● **Short task**
Leaving out every picture, quote the data below exactly as it appears.

++++++++

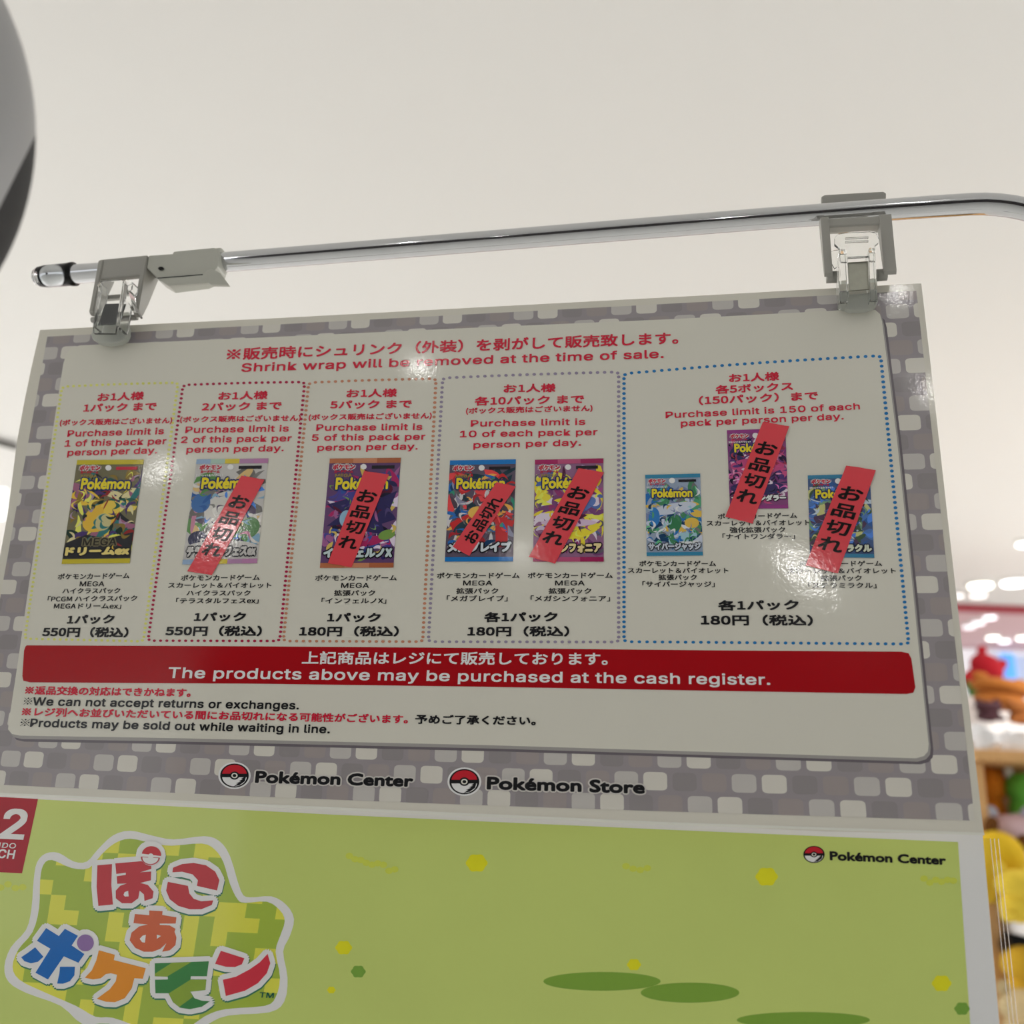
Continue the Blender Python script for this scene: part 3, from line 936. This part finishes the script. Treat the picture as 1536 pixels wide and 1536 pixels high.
for x, y, r in ((715, 1294.5, 15.5), (515.6, 1421.5, 12), (951, 1447, 10), (1150, 1315, 16), (1412.4, 1475, 14), (497, 1485, 6)):
    flower(x, y, r, (186, 172, 32))
for x, y, r in ((537.4, 1457.4, 10.5), (1443, 1513, 11)):
    flower(x, y, r, (94, 128, 52))
rnd = random.Random(3)
for cx, cy, sx, sy, n in ((558, 1296, 34, 20, 9), (1408, 1320, 22, 7, 6), (955, 1302, 16, 5, 4), (12, 1330, 22, 14, 5)):
    pl = []
    for k in range(n):
        x = cx + (k / (n - 1) - .5) * 2 * sx
        y = cy + (k / (n - 1) - .5) * sy * (1 if sx > 30 else 0) + rnd.uniform(-4, 4)
        pl.append(circ(x, y, 6, 5, 8))
    bm = bmesh.new()
    for j, p in enumerate(pl):
        bm.faces.new([bm.verts.new(PS(a, b, 2 + j * .1)) for a, b in p])
    face_cam(bm)
    link('flower_print', bm_mesh(bm), ink(158, 166, 66), poster)
decal('ground_shadow_print', [circ(903, 1472, 88, 14, 36)], ink(98, 128, 50), PS, 2, poster)  # ground shadows of the poster artwork, painted as darker green ellipses
decal('ground_shadow_print', [circ(1035, 1489, 74, 15, 36)], ink(98, 128, 50), PS, 2.4, poster)
decal('ground_shadow_print', [circ(1205, 1530, 100, 12, 36)], ink(98, 128, 50), PS, 2, poster)

# clear sleeve around the poster
m_clear = mat('clear_acrylic', (.97, .98, .98), rough=.02, trans=1., ior=1.47)
m_film = mat('clear_film_edge', (.96, .97, .97), rough=.12, trans=1., ior=1.45)
slv = thing('acrylic_holder', plane(1500, 1560, -.03), 'clear layered acrylic sleeve showing at the right edge of the green poster', 'sign holder')
for i, (x0, x1, fr, th) in enumerate(((1474, 1486, -.0185, .0012), (1478, 1492, -.024, .0012), (1482, 1498, -.030, .0012))):
    bm = prism([[(x0 - 30, 1256), (x1, 1258), (x1 + 30, 1545), (x1 + 50, 1880), (x0 - 10, 1880)]], fr, th)
    link('acrylic_sheet', bm_mesh(bm), m_clear, slv)
strip = decal('film_edge', [[(-40, 1187.2), (440, 1208), (1000, 1233), (1476, 1249), (1476.6, 1253), (1000, 1237.5), (440, 1212.5), (-40, 1190.6)]], mat('film_edge', alb((178, 176, 168)), rough=.25, coat=1, coat_rough=.05, film=.0002), NS, 1.5, notice, step=20)

# ------------------------------------------------------------------ chrome rail
m_chrome = mat('chrome', (.60, .61, .63), rough=.06, metal=1.)
rail = thing('hanging_rail', plane(1480, 306), 'polished chrome rail running above the notice and bending down at the right', 'rail')
pts = [plane(60, 415.4), plane(135, 409.5), plane(390, 388.8), plane(760, 359.3), plane(1136, 329), plane(1300, 317), plane(1400, 310), plane(1455, 306.5)]
a, b = pts[-2], pts[-1]
t = (b - a).normalized()
R_ = .060
cen = b + (Vector((-t.z * H.x, -t.z * H.y, t.dot(H))) * -R_)
for k in range(1, 17):
    q = math.radians(90 * k / 16) * .97
    pts.append(cen + (b - cen) * math.cos(q) + t * R_ * math.sin(q))
pts.append(pts[-1] + Vector((0, 0, -.9)))
dpt = (plane(390, 388.8) - C).dot(ray(768, 768))
RR = 15.0 / F * dpt * .985
dense = []
for p, q in zip(pts[:8], pts[1:8]):
    dense += [p.lerp(q, k / 4) for k in range(4)]
dense += pts[7:]
bm = tube(dense, RR, 40)
link('rail_tube', bm_mesh(bm), m_chrome, rail, flat=False)
RAX = (pts[2] - pts[0]).normalized()
m_cap = mat('clear_cap', (.95, .96, .96), rough=.04, trans=1., ior=1.22)
cap = thing('rail_end_cap', plane(60, 420), 'clear plastic cap on the left end of the chrome rail', 'end cap')
e0, e1 = plane(52, 416), plane(112, 411)
ax = (e1 - e0)
prof = [(0, .55), (.05, .85), (.14, 1.05), (.3, 1.16), (.6, 1.18), (.86, 1.19), (.92, 1.24), (1.0, 1.24), (1.0, 1.06), (.6, 1.05), (.2, 1.04)]
bm = tube([e0 + ax * s for s, _ in prof[:8]] + [e0 + ax * 1.001, e0 + ax * .6, e0 + ax * .22], [r * RR for _, r in prof], 32)
link('cap_shell', bm_mesh(bm), m_cap, cap, flat=False)

# ------------------------------------------------------------------ clips
m_grey = mat('grey_plastic', (.40, .39, .355), rough=.42, vary=.015, vscale=80)
m_grey2 = mat('warm_grey_plastic', (.52, .52, .46), rough=.38, vary=.015, vscale=80)
m_lever = mat('clear_lever', (.96, .97, .96), rough=.05, trans=1., ior=1.46)
m_jaw = mat('cloudy_jaw', (.80, .82, .76), rough=.35, trans=.55, ior=1.3)
m_spring = mat('spring_steel', (.34, .34, .29), rough=.32, metal=1., vary=.12, vscale=400)
m_dark = mat('dark_steel', (.05, .055, .06), rough=.25, metal=.6)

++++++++

● **Answer to this problem**
Continue the Blender Python script for this scene: part 3, from line 936. This part finishes the script. Treat the picture as 1536 pixels wide and 1536 pixels high.
for x, y, r in ((715, 1294.5, 15.5), (515.6, 1421.5, 12), (951, 1447, 10), (1150, 1315, 16), (1412.4, 1475, 14), (497, 1485, 6)):
    flower(x, y, r, (186, 172, 32))
for x, y, r in ((537.4, 1457.4, 10.5), (1443, 1513, 11)):
    flower(x, y, r, (94, 128, 52))
rnd = random.Random(3)
for cx, cy, sx, sy, n in ((558, 1296, 34, 20, 9), (1408, 1320, 22, 7, 6), (955, 1302, 16, 5, 4), (12, 1330, 22, 14, 5)):
    pl = []
    for k in range(n):
        x = cx + (k / (n - 1) - .5) * 2 * sx
        y = cy + (k / (n - 1) - .5) * sy * (1 if sx > 30 else 0) + rnd.uniform(-4, 4)
        pl.append(circ(x, y, 6, 5, 8))
    bm = bmesh.new()
    for j, p in enumerate(pl):
        bm.faces.new([bm.verts.new(PS(a, b, 2 + j * .1)) for a, b in p])
    face_cam(bm)
    link('flower_print', bm_mesh(bm), ink(158, 166, 66), poster)
decal('ground_shadow_print', [circ(903, 1472, 88, 14, 36)], ink(98, 128, 50), PS, 2, poster)  # ground shadows of the poster artwork, painted as darker green ellipses
decal('ground_shadow_print', [circ(1035, 1489, 74, 15, 36)], ink(98, 128, 50), PS, 2.4, poster)
decal('ground_shadow_print', [circ(1205, 1530, 100, 12, 36)], ink(98, 128, 50), PS, 2, poster)

# clear sleeve around the poster
m_clear = mat('clear_acrylic', (.97, .98, .98), rough=.02, trans=1., ior=1.47)
m_film = mat('clear_film_edge', (.96, .97, .97), rough=.12, trans=1., ior=1.45)
slv = thing('acrylic_holder', plane(1500, 1560, -.03), 'clear layered acrylic sleeve showing at the right edge of the green poster', 'sign holder')
for i, (x0, x1, fr, th) in enumerate(((1474, 1486, -.0185, .0012), (1478, 1492, -.024, .0012), (1482, 1498, -.030, .0012))):
    bm = prism([[(x0 - 30, 1256), (x1, 1258), (x1 + 30, 1545), (x1 + 50, 1880), (x0 - 10, 1880)]], fr, th)
    link('acrylic_sheet', bm_mesh(bm), m_clear, slv)
strip = decal('film_edge', [[(-40, 1187.2), (440, 1208), (1000, 1233), (1476, 1249), (1476.6, 1253), (1000, 1237.5), (440, 1212.5), (-40, 1190.6)]], mat('film_edge', alb((178, 176, 168)), rough=.25, coat=1, coat_rough=.05, film=.0002), NS, 1.5, notice, step=20)

# ------------------------------------------------------------------ chrome rail
m_chrome = mat('chrome', (.60, .61, .63), rough=.06, metal=1.)
rail = thing('hanging_rail', plane(1480, 306), 'polished chrome rail running above the notice and bending down at the right', 'rail')
pts = [plane(60, 415.4), plane(135, 409.5), plane(390, 388.8), plane(760, 359.3), plane(1136, 329), plane(1300, 317), plane(1400, 310), plane(1455, 306.5)]
a, b = pts[-2], pts[-1]
t = (b - a).normalized()
R_ = .060
cen = b + (Vector((-t.z * H.x, -t.z * H.y, t.dot(H))) * -R_)
for k in range(1, 17):
    q = math.radians(90 * k / 16) * .97
    pts.append(cen + (b - cen) * math.cos(q) + t * R_ * math.sin(q))
pts.append(pts[-1] + Vector((0, 0, -.9)))
dpt = (plane(390, 388.8) - C).dot(ray(768, 768))
RR = 15.0 / F * dpt * .985
dense = []
for p, q in zip(pts[:8], pts[1:8]):
    dense += [p.lerp(q, k / 4) for k in range(4)]
dense += pts[7:]
bm = tube(dense, RR, 40)
link('rail_tube', bm_mesh(bm), m_chrome, rail, flat=False)
RAX = (pts[2] - pts[0]).normalized()
m_cap = mat('clear_cap', (.95, .96, .96), rough=.04, trans=1., ior=1.22)
cap = thing('rail_end_cap', plane(60, 420), 'clear plastic cap on the left end of the chrome rail', 'end cap')
e0, e1 = plane(52, 416), plane(112, 411)
ax = (e1 - e0)
prof = [(0, .55), (.05, .85), (.14, 1.05), (.3, 1.16), (.6, 1.18), (.86, 1.19), (.92, 1.24), (1.0, 1.24), (1.0, 1.06), (.6, 1.05), (.2, 1.04)]
bm = tube([e0 + ax * s for s, _ in prof[:8]] + [e0 + ax * 1.001, e0 + ax * .6, e0 + ax * .22], [r * RR for _, r in prof], 32)
link('cap_shell', bm_mesh(bm), m_cap, cap, flat=False)

# ------------------------------------------------------------------ clips
m_grey = mat('grey_plastic', (.40, .39, .355), rough=.42, vary=.015, vscale=80)
m_grey2 = mat('warm_grey_plastic', (.52, .52, .46), rough=.38, vary=.015, vscale=80)
m_lever = mat('clear_lever', (.96, .97, .96), rough=.05, trans=1., ior=1.46)
m_jaw = mat('cloudy_jaw', (.80, .82, .76), rough=.35, trans=.55, ior=1.3)
m_spring = mat('spring_steel', (.34, .34, .29), rough=.32, metal=1., vary=.12, vscale=400)
m_dark = mat('dark_steel', (.05, .055, .06), rough=.25, metal=.6)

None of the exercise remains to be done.